It was at the National Prayer Breakfast in 1994 that Mother Teresa of Calcutta delivered her speech about the sanctity of life in the presence of President and Mrs. Clinton and Vice-President and Mrs. Gore. It was an unforgettable moment, as this short nun proclaimed to those in high positions of power: "… If we accept that a mother can kill even her own child, how can we tell other people not to kill one another?…Any country that accepts abortion is not teaching its people to love, but to use any violence to get what they want. This is why the greatest destroyer of love and peace is abortion."
The President once again heard about abortion from representatives of the Gospel at the National Prayer Breakfast on February 3, 2000. Senator Connie Mack, who organized the event, had actually invited the Pope to attend. In place of doing so, the Holy Father sent a long, clear letter, which was read at the event by his representative in the United States, Archbishop Gabriel Montalvo.

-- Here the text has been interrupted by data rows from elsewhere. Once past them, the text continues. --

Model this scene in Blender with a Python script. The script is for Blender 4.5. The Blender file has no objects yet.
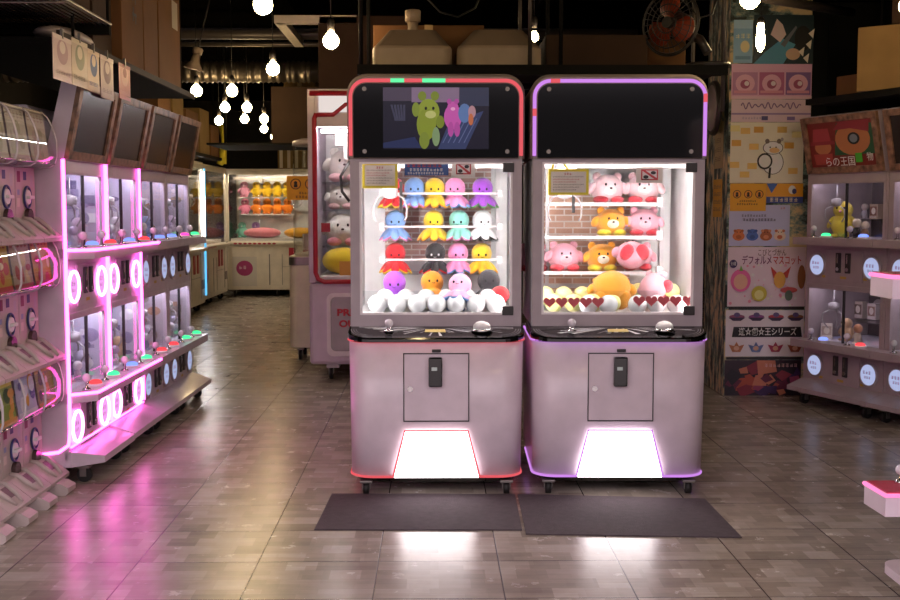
import bpy, bmesh, math, random
from mathutils import Vector, Matrix, Euler
random.seed(11)
S = bpy.context.scene
COL = S.collection
PI = math.pi
# ------------------------------------------------------------------ camera
FOC, CAMH = 1125.0, 1.36
PITCH, YAW = math.atan(91 / FOC), math.atan(16 / FOC)
cam_d = bpy.data.cameras.new('camera'); cam = bpy.data.objects.new('camera', cam_d); COL.objects.link(cam)
cam_d.sensor_width = 36.0; cam_d.lens = FOC * 36.0 / 900.0; cam_d.clip_start = 0.05
cam.location = (0, 0, CAMH); cam.rotation_euler = (PI / 2 - PITCH, 0, -YAW)
S.camera = cam
_R = Vector((math.cos(YAW), -math.sin(YAW), 0))
_F = Vector((math.sin(YAW) * math.cos(PITCH), math.cos(YAW) * math.cos(PITCH), -math.sin(PITCH)))
_U = _R.cross(_F)
def at(px, py, Y):
    """the point of the place seen at a pixel of the photograph, at depth Y"""
    d = _F * FOC + _R * (px - 450) - _U * (py - 300)
    return Vector((0, 0, CAMH)) + d * (Y / d.y)

# ------------------------------------------------------------------ colours and materials
def lin(h):
    h = h.lstrip('#'); o = []
    for i in (0, 2, 4):
        v = int(h[i:i + 2], 16) / 255
        o.append(v / 12.92 if v <= .04045 else ((v + .055) / 1.055) ** 2.4)
    return tuple(o) + (1.0,)
def newmat(name):
    m = bpy.data.materials.new(name); m.use_nodes = True
    nt = m.node_tree; return m, nt, nt.nodes['Principled BSDF']
def nd(nt, t, **kw):
    n = nt.nodes.new(t)
    for k, v in kw.items():
        if hasattr(n, k) and k not in n.inputs: setattr(n, k, v)
        else: n.inputs[k].default_value = v
    return n
def mk(name, col, rough=.5, metal=0., var=.07, scale=9., bump=0., coat=0., spec=.5, sheen=0., bscale=None, gain=1.):
    m, nt, p = newmat(name); L = nt.links.new
    c = tuple(min(.85, x * gain) for x in lin(col)[:3])
    tc = nd(nt, 'ShaderNodeTexCoord')
    n = nd(nt, 'ShaderNodeTexNoise', Scale=scale, Detail=4.0)
    L(tc.outputs['Object'], n.inputs['Vector'])
    r = nd(nt, 'ShaderNodeValToRGB')
    r.color_ramp.elements[0].position = .3; r.color_ramp.elements[1].position = .7
    r.color_ramp.elements[0].color = tuple(max(0, x * (1 - var)) for x in c[:3]) + (1,)
    r.color_ramp.elements[1].color = tuple(min(1, x * (1 + var)) for x in c[:3]) + (1,)
    L(n.outputs['Fac'], r.inputs['Fac']); L(r.outputs['Color'], p.inputs['Base Color'])
    p.inputs['Roughness'].default_value = rough; p.inputs['Metallic'].default_value = metal
    p.inputs['Specular IOR Level'].default_value = spec
    if coat: p.inputs['Coat Weight'].default_value = coat; p.inputs['Coat Roughness'].default_value = .08
    if sheen: p.inputs['Sheen Weight'].default_value = sheen; p.inputs['Sheen Roughness'].default_value = .4
    if bump:
        n2 = nd(nt, 'ShaderNodeTexNoise', Scale=bscale or scale * 8, Detail=3.0); L(tc.outputs['Object'], n2.inputs['Vector'])
        b = nd(nt, 'ShaderNodeBump', Strength=bump, Distance=.01); L(n2.outputs['Fac'], b.inputs['Height']); L(b.outputs['Normal'], p.inputs['Normal'])
    return m
def vcmat(name, rough=.5, coat=0., emis=0.):
    m, nt, p = newmat(name); L = nt.links.new
    a = nd(nt, 'ShaderNodeVertexColor', layer_name='Col')
    n = nd(nt, 'ShaderNodeTexNoise', Scale=14.0)
    mx = nd(nt, 'ShaderNodeMixRGB', blend_type='MULTIPLY', Fac=.12)
    L(a.outputs['Color'], mx.inputs[1]); L(n.outputs['Color'], mx.inputs[2]); L(mx.outputs[0], p.inputs['Base Color'])
    p.inputs['Roughness'].default_value = rough
    if coat: p.inputs['Coat Weight'].default_value = coat
    if emis:
        L(a.outputs['Color'], p.inputs['Emission Color']); p.inputs['Emission Strength'].default_value = emis
    return m
def emit(name, col, st):
    m = bpy.data.materials.new(name); m.use_nodes = True; nt = m.node_tree; nt.nodes.clear()
    e = nd(nt, 'ShaderNodeEmission', Color=lin(col), Strength=st); o = nd(nt, 'ShaderNodeOutputMaterial')
    nt.links.new(e.outputs[0], o.inputs[0]); return m
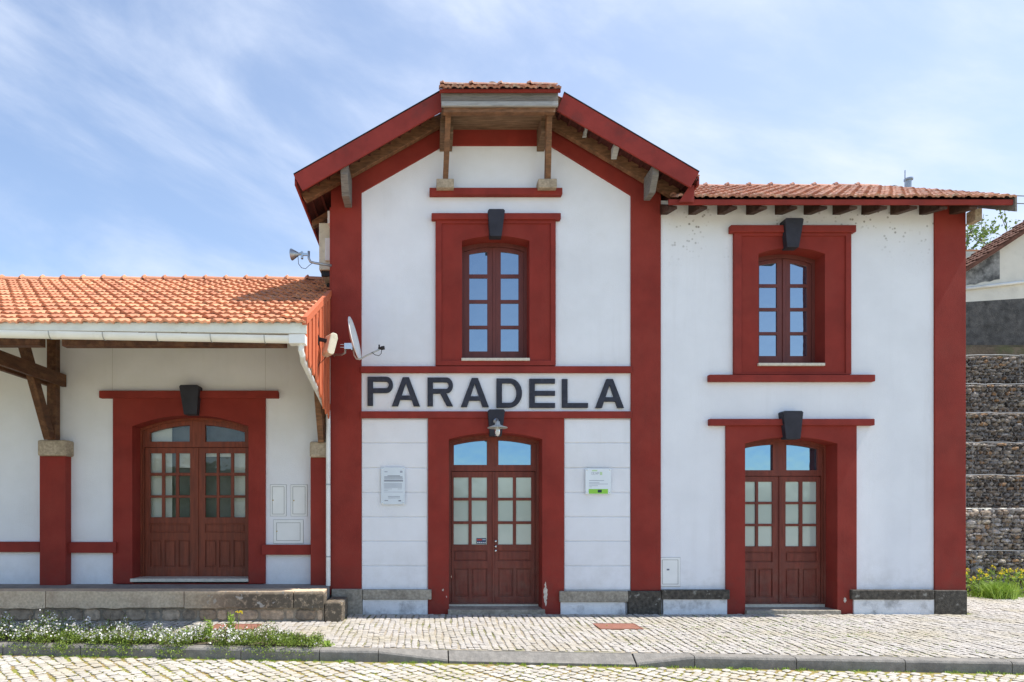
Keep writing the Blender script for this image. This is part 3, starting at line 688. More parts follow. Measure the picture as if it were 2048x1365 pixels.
# cream fascia, lining the eave
g = MB(); z0 = Z(660, 8.33)
g.add([(XW0, 8.315, Z(644, 8.3)), (X(613, 8.33), 8.315, Z(645, 8.3)), (X(613, 8.33), 8.315, Z(668, 8.33)), (XW0, 8.315, Z(650, 8.33)), (XW0, 8.345, Z(644, 8.3)), (X(613, 8.33), 8.345, Z(645, 8.3)), (X(613, 8.33), 8.345, Z(668, 8.33)), (XW0, 8.345, Z(650, 8.33))],
      [(3, 2, 1, 0), (4, 5, 6, 7), (0, 1, 5, 4), (2, 3, 7, 6), (1, 2, 6, 5), (3, 0, 4, 7)])
g.build('eave_fascia', 'cream', ST)
# gutter
gd = 8.20
gz = lambda px: Z(660 + 11.5 * px / 612, gd)
g = MB(); K = 12; r = .066; vs = []; segs = [(-9.5), X(0, gd), X(300, gd), X(604, gd)]
zs_ = [gz(VX + s * F / gd) for s in segs]
for s, z in zip(segs, zs_):
    for k in range(K + 1): an = math.pi * k / K; vs.append((s, gd + math.cos(an) * r, z - .02 - math.sin(an) * r * 1.25))
    for k in range(K + 1): an = math.pi * (K - k) / K; vs.append((s, gd + math.cos(an) * (r - .005), z - .02 - math.sin(an) * (r * 1.25 - .005)))
n2_ = 2 * K + 2
g.add(vs, [(i * n2_ + k, i * n2_ + (k + 1) % n2_, (i + 1) * n2_ + (k + 1) % n2_, (i + 1) * n2_ + k) for i in range(3) for k in range(n2_)] + [tuple(range(n2_)), tuple(3 * n2_ + k for k in range(n2_))[::-1]])
def gcol(px, w, e=.006):
    s0, s1 = X(px, gd), X(px + w, gd); z = gz(px); vs = []
    for s in (s0, s1):
        for k in range(K + 1): an = math.pi * k / K; vs.append((s, gd + math.cos(an) * (r + e), z - .02 - math.sin(an) * (r * 1.25 + e)))
        for k in range(K + 1): an = math.pi * (K - k) / K; vs.append((s, gd + math.cos(an) * (r - .001), z - .02 - math.sin(an) * (r * 1.25 - .001)))
    g.add(vs, [(k, (k + 1) % n2_, n2_ + (k + 1) % n2_, n2_ + k) for k in range(n2_)] + [tuple(range(n2_)), tuple(range(n2_, 2 * n2_))[::-1]])
gcol(104, 18, .004)
gt = g.build('gutter', 'pvc', ST, smooth=False)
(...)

I attended the prayer breakfast this year to represent Priests for Life, and watched so many in the crowd listen attentively and nod in agreement with the strong words of the Pope: "Will America continue to inspire people to build a truly better world, a world in which freedom is ordered to truth and goodness? Or will America offer the example of a pseudo-freedom which, detached from the moral norms that give life direction and fruitfulness, turns in practice into a narrow and ultimately inhuman self-enslavement, one which smothers people's spirits and dissolves the foundations of social life? These questions pose themselves in a particularly sharp way when we confront the urgent issue of protecting every human being's inalienable right to life from conception until natural death. This is the great civil rights issue of our time, and the world looks to the United States for leadership in cherishing every human life and in providing legal protection for all the members of the human community, but especially those who are weakest and most vulnerable."

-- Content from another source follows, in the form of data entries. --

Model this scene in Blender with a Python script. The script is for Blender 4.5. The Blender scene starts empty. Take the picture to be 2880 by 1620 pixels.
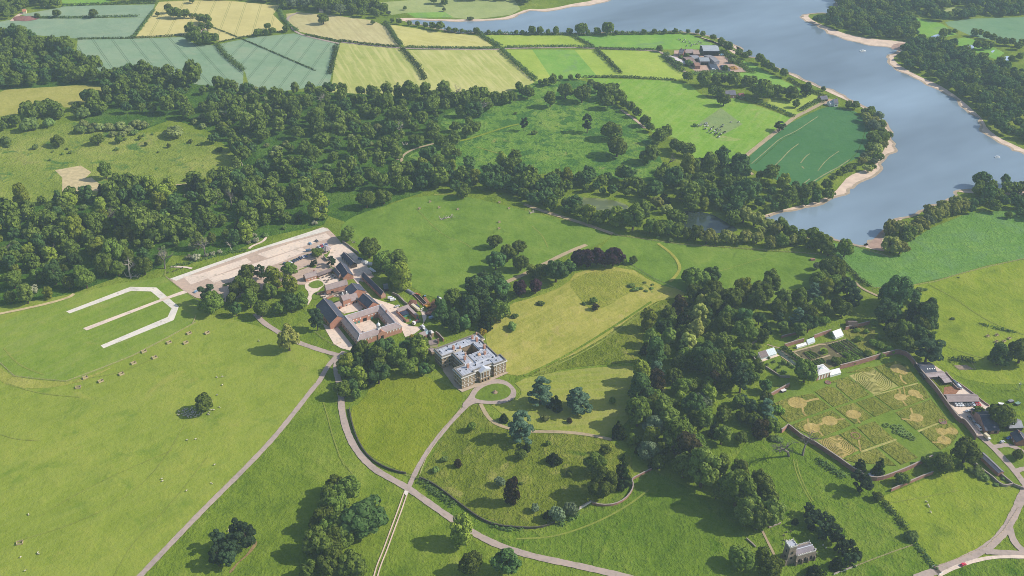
# Aerial view of a country house park beside a reservoir. Everything is built in metres on a flat ground plane.
import bpy, math, random
import numpy as np
from mathutils import Vector, Matrix
from mathutils.geometry import tessellate_polygon
SC = bpy.context.scene
COL = SC.collection
R = math.radians
rnd = random.Random(7)
# ------------------------------------------------------------------ survey: photograph pixel -> ground metres
CAM_H, F_PX, PITCH, ROLL = 480.0, 2800.0, R(33), R(1)
_f = np.array([0, math.cos(PITCH), -math.sin(PITCH)])
_u0 = np.array([0, math.sin(PITCH), math.cos(PITCH)])
_r0 = np.array([1.0, 0, 0])
_r = _r0 * math.cos(ROLL) + _u0 * math.sin(ROLL)
_u = -_r0 * math.sin(ROLL) + _u0 * math.cos(ROLL)
TS = .37267
SHEETS = {'H': (1180, 900, .1518), 'C': (2170, 1440, .1242), 'S': (860, 680, .207), 'G': (2100, 960, .28986),
          'F': (1860, 110, .1104), 'Y': (2540, 1000, .26235), 'O': (2110, 900, .13587), 'K': (760, 640, .1104),
          'X': (1130, 790, .10352), 'L': (2220, 240, .07764), 'M': (860, 700, .11044), 'N': (940, 820, .1104),
          'Q': (1140, 920, .06211), 'V': (0, 0, 1.118), 'U': (1181, 900, .343), 'P': (480, 1120, .06211)}
for k, n in enumerate('abcdefghi'):
 SHEETS[n] = (960 * (k % 3), 540 * (k // 3), TS)
def W(t, x, y, z=0.0):
 ox, oy, s = SHEETS[t]
 px, py = ox + x * s, oy + y * s
 d = _r * ((px - 1440) / F_PX) - _u * ((py - 810) / F_PX) + _f
 k = (CAM_H - z) / -d[2]
 return (float(d[0] * k), float(d[1] * k))
def PT(spec, z=0.0):
 """'a 10,20 30,40 b 5,6' -> list of ground points"""
 out, t = [], None
 for tok in spec.split():
  if ',' in tok:
   x, y = tok.split(',')
   out.append(W(t, float(x), float(y), z))
  else:
   t = tok
 return out
def ang(t, x0, y0, x1, y1):
 a, b = W(t, x0, y0), W(t, x1, y1)
 return math.atan2(b[1] - a[1], b[0] - a[0])
def mpp(t, x, y):
 """metres per sheet pixel, across the view"""
 a, b = W(t, x, y), W(t, x + 10, y)
 return math.hypot(a[0] - b[0], a[1] - b[1]) / 10
def inside(p, poly):
 x, y = p
 c = False
 j = len(poly) - 1
 for i in range(len(poly)):
  xi, yi = poly[i]
  xj, yj = poly[j]
  if (yi > y) != (yj > y) and x < (xj - xi) * (y - yi) / (yj - yi) + xi:
   c = not c
  j = i
 return c
def smooth(pts, it=2, closed=True):
 for _ in range(it):
  n, out = len(pts), []
  rng = range(n) if closed else range(n - 1)
  if not closed:
   out.append(pts[0])
  for i in rng:
   a, b = pts[i], pts[(i + 1) % n]
   out.append((a[0] * .75 + b[0] * .25, a[1] * .75 + b[1] * .25))
   out.append((a[0] * .25 + b[0] * .75, a[1] * .25 + b[1] * .75))
  if not closed:
   out.append(pts[-1])
  pts = out
 return pts
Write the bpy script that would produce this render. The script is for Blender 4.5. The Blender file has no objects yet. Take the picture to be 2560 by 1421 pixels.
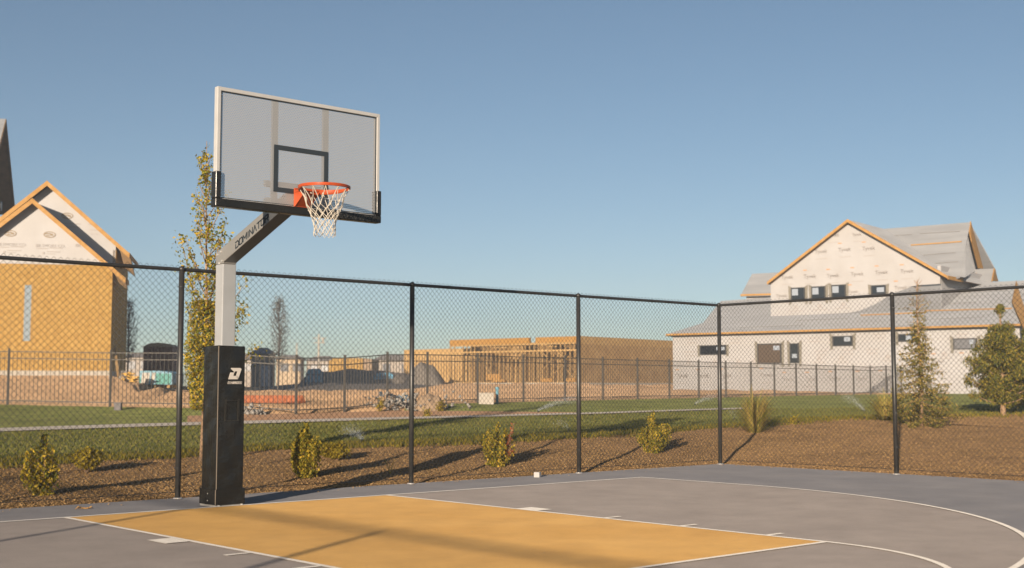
import bpy, math, random
import numpy as np
from mathutils import Vector, Quaternion
rnd = random.Random(7)
nr = np.random.default_rng(5)
S = bpy.context.scene
COL = S.collection
ft = .3048
# ------------------------------------------------------------------ camera model (measured)
F, YAW, PIT = 3189., 0.73, 0.0804
C = np.array([-6.6872, -11.6113, 1.2104])
fw = np.array([math.sin(YAW)*math.cos(PIT), math.cos(YAW)*math.cos(PIT), math.sin(PIT)])
rt = np.array([math.cos(YAW), -math.sin(YAW), 0.])
up = np.cross(rt, fw)
fh = np.array([math.sin(YAW), math.cos(YAW), 0.])        # level forward
EZ = np.array([0, 0, 1.])
def ray(u, v): return fw + rt*(u-1280)/F + up*(710.5-v)/F
def at(u, v, D):
    d = ray(u, v); return C + d*(D/(d@fh))
def zof(v, D): return C[2] + (967-v)/F*D
# ------------------------------------------------------------------ object helpers
class MB:
    def __init__(s): s.v = []; s.f = []
    def add(s, vs, fs):
        n = len(s.v); s.v.extend([tuple(map(float, p)) for p in vs]); s.f.extend([tuple(i+n for i in f) for f in fs]); return s
    def obox(s, c, ax, ay, az, hx, hy, hz):
        c = np.array(c, float); ax, ay, az = [np.array(k, float) for k in (ax, ay, az)]
        vs = [c+ax*hx*i+ay*hy*j+az*hz*k for i in (-1, 1) for j in (-1, 1) for k in (-1, 1)]
        return s.add(vs, [(0,1,3,2),(4,6,7,5),(0,4,5,1),(2,3,7,6),(0,2,6,4),(1,5,7,3)])
    def box(s, a, b):
        a = np.array(a, float); b = np.array(b, float); c = (a+b)/2; h = np.abs(b-a)/2
        return s.obox(c, (1,0,0), (0,1,0), (0,0,1), *h)
    def bar(s, p, q, w, h=None, upv=(0,0,1)):
        p = np.array(p, float); q = np.array(q, float); d = q-p; L = np.linalg.norm(d); d = d/L
        u = np.array(upv, float); x = np.cross(d, u)
        if np.linalg.norm(x) < 1e-4: x = np.cross(d, (1, 0, 0))
        x /= np.linalg.norm(x); y = np.cross(x, d)
        return s.obox((p+q)/2, d, x, y, L/2, w/2, (h or w)/2)
    def tube(s, pts, r, n=8, cap=True, closed=False):
        pts = [np.array(p, float) for p in pts]; m = len(pts)
        rs = r if hasattr(r, '__len__') else [r]*m
        vs = []; ref = None
        for i, p in enumerate(pts):
            if closed: d = pts[(i+1) % m]-pts[i-1]
            else: d = pts[min(i+1, m-1)]-pts[max(i-1, 0)]
            d = d/(np.linalg.norm(d)+1e-12)
            if ref is None:
                ref = np.cross(d, (0, 0, 1.))
                if np.linalg.norm(ref) < 1e-3: ref = np.cross(d, (1., 0, 0))
            x = ref-d*(ref@d); x /= np.linalg.norm(x)+1e-12; ref = x; y = np.cross(d, x)
            for k in range(n):
                a = 2*math.pi*k/n; vs.append(p+(x*math.cos(a)+y*math.sin(a))*rs[i])
        fs = []
        for i in range(m if closed else m-1):
            j = (i+1) % m
            for k in range(n):
                l = (k+1) % n; fs.append((i*n+k, i*n+l, j*n+l, j*n+k))
        if cap and not closed: fs += [tuple(range(n-1, -1, -1)), tuple((m-1)*n+k for k in range(n))]
        return s.add(vs, fs)
    def lathe(s, c, prof, n=16):
        c = np.array(c, float); vs = []
        for r, z in prof:
            for k in range(n):
                a = 2*math.pi*k/n; vs.append(c+np.array([r*math.cos(a), r*math.sin(a), z]))
        fs = [(i*n+k, i*n+(k+1) % n, (i+1)*n+(k+1) % n, (i+1)*n+k) for i in range(len(prof)-1) for k in range(n)]
        fs += [tuple(range(n-1, -1, -1)), tuple((len(prof)-1)*n+k for k in range(n))]
        return s.add(vs, fs)
    def prism(s, poly, off):
        """polygon in 3D extruded by vector off"""
        n = len(poly); a = [np.array(p, float) for p in poly]; off = np.array(off, float)
        return s.add(a+[p+off for p in a], [tuple(range(n)), tuple(range(2*n-1, n-1, -1))]+[(i, (i+1) % n+0, (i+1) % n+n, i+n)[::-1] for i in range(n)])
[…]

The Pope reiterates here what he has said on so many other occasions. Freedom must not be divorced from truth. If it is, then democracy itself begins to crumble, because we lose the norms by which freedom itself must be governed, and the destiny of the people is then subject to the whim of the powerful. Notice that in his words, the Pope speaks of "the foundations of social life." When the Church points to the central importance of the abortion problem, she does not simply point to a single, isolated issue, and certainly not to a narrow political ideology. She points, rather, to the very foundations of our society. The question is not "Whose party or religion will prevail?" The question, rather, is, "Do we or do we not stand on the foundation that every human life deserves protection and is equal in dignity?"
May God grant us national leaders who will say Yes.